The exhibition is a culmination of memories, identity, and history

The show brings together over 40 artists across generations and practices, all responding to cartography as a way of thinking about identity, memory, history, and imagination. Curator Sharan Apparao has been thinking about the cosmos for years, building exhibitions around infinity and the cosmic dance and the mathematics of the universe. This time, the thread that pulled everything together was more specific: the way temple plans in India were aligned to the planets and the zodiac. From there, the leap to maps and cities and personal journeys felt inevitable for Sharan.

By Gigi Scaria

“Every artist has looked at it differently.
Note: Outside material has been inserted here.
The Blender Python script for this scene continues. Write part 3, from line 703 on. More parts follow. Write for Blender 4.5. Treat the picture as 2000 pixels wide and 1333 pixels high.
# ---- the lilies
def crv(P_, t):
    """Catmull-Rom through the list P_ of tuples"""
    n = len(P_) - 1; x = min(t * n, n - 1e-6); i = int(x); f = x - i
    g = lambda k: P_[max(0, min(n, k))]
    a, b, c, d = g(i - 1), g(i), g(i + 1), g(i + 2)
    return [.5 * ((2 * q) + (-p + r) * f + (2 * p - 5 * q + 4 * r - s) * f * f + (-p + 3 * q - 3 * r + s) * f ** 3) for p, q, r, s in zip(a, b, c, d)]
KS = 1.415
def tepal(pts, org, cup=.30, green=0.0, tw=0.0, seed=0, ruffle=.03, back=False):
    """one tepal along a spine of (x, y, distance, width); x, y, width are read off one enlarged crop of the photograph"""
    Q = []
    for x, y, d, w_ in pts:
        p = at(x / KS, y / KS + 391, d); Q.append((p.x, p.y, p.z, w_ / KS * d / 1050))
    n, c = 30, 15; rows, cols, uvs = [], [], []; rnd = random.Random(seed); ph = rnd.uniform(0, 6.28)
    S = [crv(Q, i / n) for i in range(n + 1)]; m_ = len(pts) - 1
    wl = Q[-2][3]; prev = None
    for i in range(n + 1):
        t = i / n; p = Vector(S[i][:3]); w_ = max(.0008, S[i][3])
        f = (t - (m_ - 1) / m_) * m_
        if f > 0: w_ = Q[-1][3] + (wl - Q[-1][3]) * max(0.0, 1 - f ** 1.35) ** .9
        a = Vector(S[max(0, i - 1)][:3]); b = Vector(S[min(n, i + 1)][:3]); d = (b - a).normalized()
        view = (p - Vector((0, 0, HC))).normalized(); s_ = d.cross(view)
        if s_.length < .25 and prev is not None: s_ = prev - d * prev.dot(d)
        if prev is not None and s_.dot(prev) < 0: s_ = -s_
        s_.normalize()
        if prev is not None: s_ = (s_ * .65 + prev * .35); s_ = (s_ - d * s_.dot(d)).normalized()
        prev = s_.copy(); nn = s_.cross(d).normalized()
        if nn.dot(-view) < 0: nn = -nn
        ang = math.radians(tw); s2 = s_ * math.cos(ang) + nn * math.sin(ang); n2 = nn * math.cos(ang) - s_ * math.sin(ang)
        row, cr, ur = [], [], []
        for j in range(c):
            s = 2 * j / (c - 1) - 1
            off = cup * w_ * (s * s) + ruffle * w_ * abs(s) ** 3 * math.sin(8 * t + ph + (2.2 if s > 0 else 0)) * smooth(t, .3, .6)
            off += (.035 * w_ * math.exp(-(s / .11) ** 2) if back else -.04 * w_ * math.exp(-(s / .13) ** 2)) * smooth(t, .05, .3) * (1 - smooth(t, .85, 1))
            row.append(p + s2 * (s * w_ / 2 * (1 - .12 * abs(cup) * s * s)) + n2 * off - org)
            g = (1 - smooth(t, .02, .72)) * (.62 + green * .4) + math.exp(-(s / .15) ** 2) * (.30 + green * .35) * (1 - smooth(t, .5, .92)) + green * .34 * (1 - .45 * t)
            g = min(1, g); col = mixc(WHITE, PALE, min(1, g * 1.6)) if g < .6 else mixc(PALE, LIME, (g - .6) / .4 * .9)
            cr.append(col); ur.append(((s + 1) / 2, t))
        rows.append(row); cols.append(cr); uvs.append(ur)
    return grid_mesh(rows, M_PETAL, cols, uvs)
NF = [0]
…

I’m open-minded enough to see their point of view. And so I did not have to be harsh. Neither did I have to make a selection. Neither did I have to reject anybody,” she says.

Orijit Sen, who worked on the Partition Museum in Punjab, made a cityscape with people and lots of activities. Shijo Jacob did the opposite, painting what those places looked like before the cities came. While Zarina Hashmi and Nasreen Mohamedi, both shaped by migration and displacement, bring a quiet precision to questions of home and belonging.

Other striking pieces include artworks by Urgain Zawa from Ladakh, who made a relief of mountains and monasteries by pressing pepper mash through a jali. Sharvin Jangle, who comes from a fishing community, chose tarpaulin as his canvas and mapped the rhythms of coastal village life onto it. “It’s interesting how artists have chosen materials as well as subjects in something that is their own personal equation and relationship to a place or a journey,” Sharan says.

The one thing Sharan wants the visitors to do is to not arrive with a fixed idea of what they can expect. “You can’t come with a preconceived notion that you’re going to look at a history of cartography. It isn’t. It’s really a creative expression.”

Open to all. On till March 28. Tuesday – Saturday, 3 pm – 6.30 pm. At Apparao Galleries, Nungambakkam.